You are clearly a committed and focused writer.  What is the single best piece of writing advice you have received?  And do you follow it?

TF. The best writing advice I’ve ever heard (not given to me personally) is simply to write. It is so easy to not get round to it, and to procrastinate. In fact I would say the hardest thing about writing is just making yourself do it, especially when you’re not happy with what you’re writing. But you have to keep on writing in order to make your writing better. It won’t get better if you leave it for a few months and then come back to it. It will just be the same.

 

So yeah – write. Partly because your writing will get better as a result, but also because the chance of writing that amazing piece you always wanted to write will massively increase if you spend more time writing. In short: to write good stuff, you have to write through a lot of not-so-good-stuff.

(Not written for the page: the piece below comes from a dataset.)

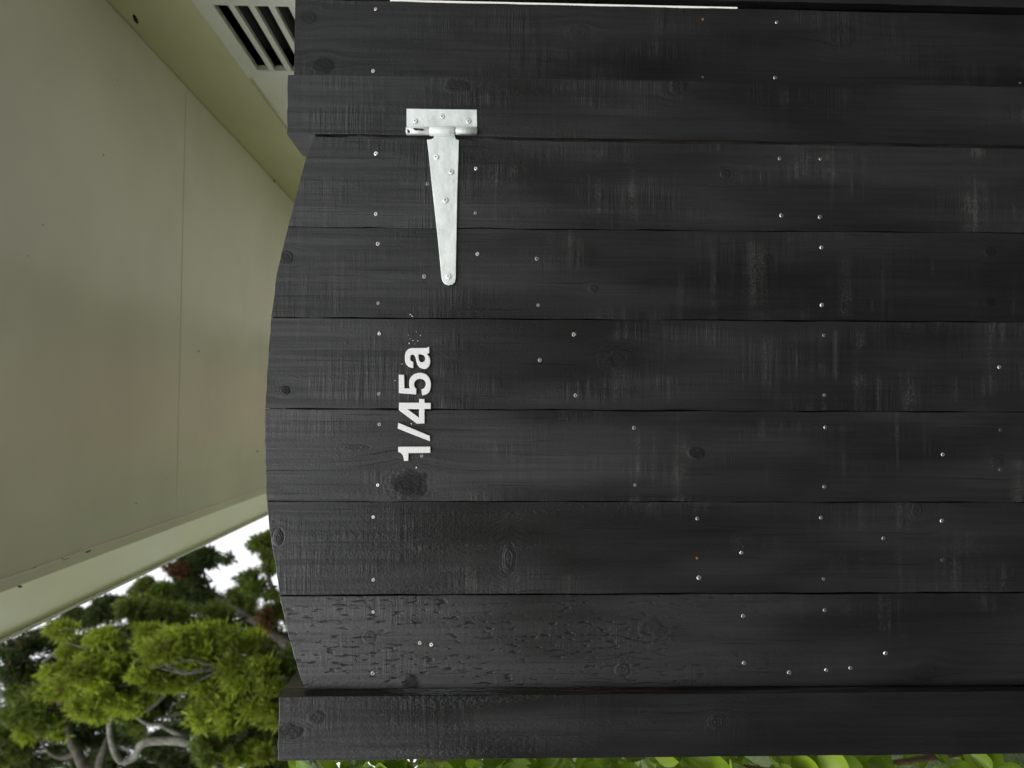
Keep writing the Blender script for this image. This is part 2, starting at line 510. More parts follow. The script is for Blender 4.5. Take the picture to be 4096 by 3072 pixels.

KM. Yes, you can redraft rubbish words but you can’t redraft no words.  Thank you for taking the time to speak to us, Tom, it is really useful to gather an insight into how a successful writer approaches their work.  Congratulations again!

Interview by Kim McGowan

2 Responses to “Interview with Tom Fletcher”

  1. Jenn says:

    This is a great interview. Makes me want my copy of the book to arrive very fast. I think it’s good how Tom points out that large parts of writing are fairly tedious, like going through an entire novel to change the tense, or move it from third person to first, or just writing when you don’t think it’s very good. I think more writers should be talking about these sort of things.

  2. kim mcgowan says:

    Thanks, Jenn. I know what you mean, it is easy to assume that skilled writers just produce the goods. In fact it’s reassuring to realise that even the best (especially the best?) writers have invested massive amounts of time to make their work what it is.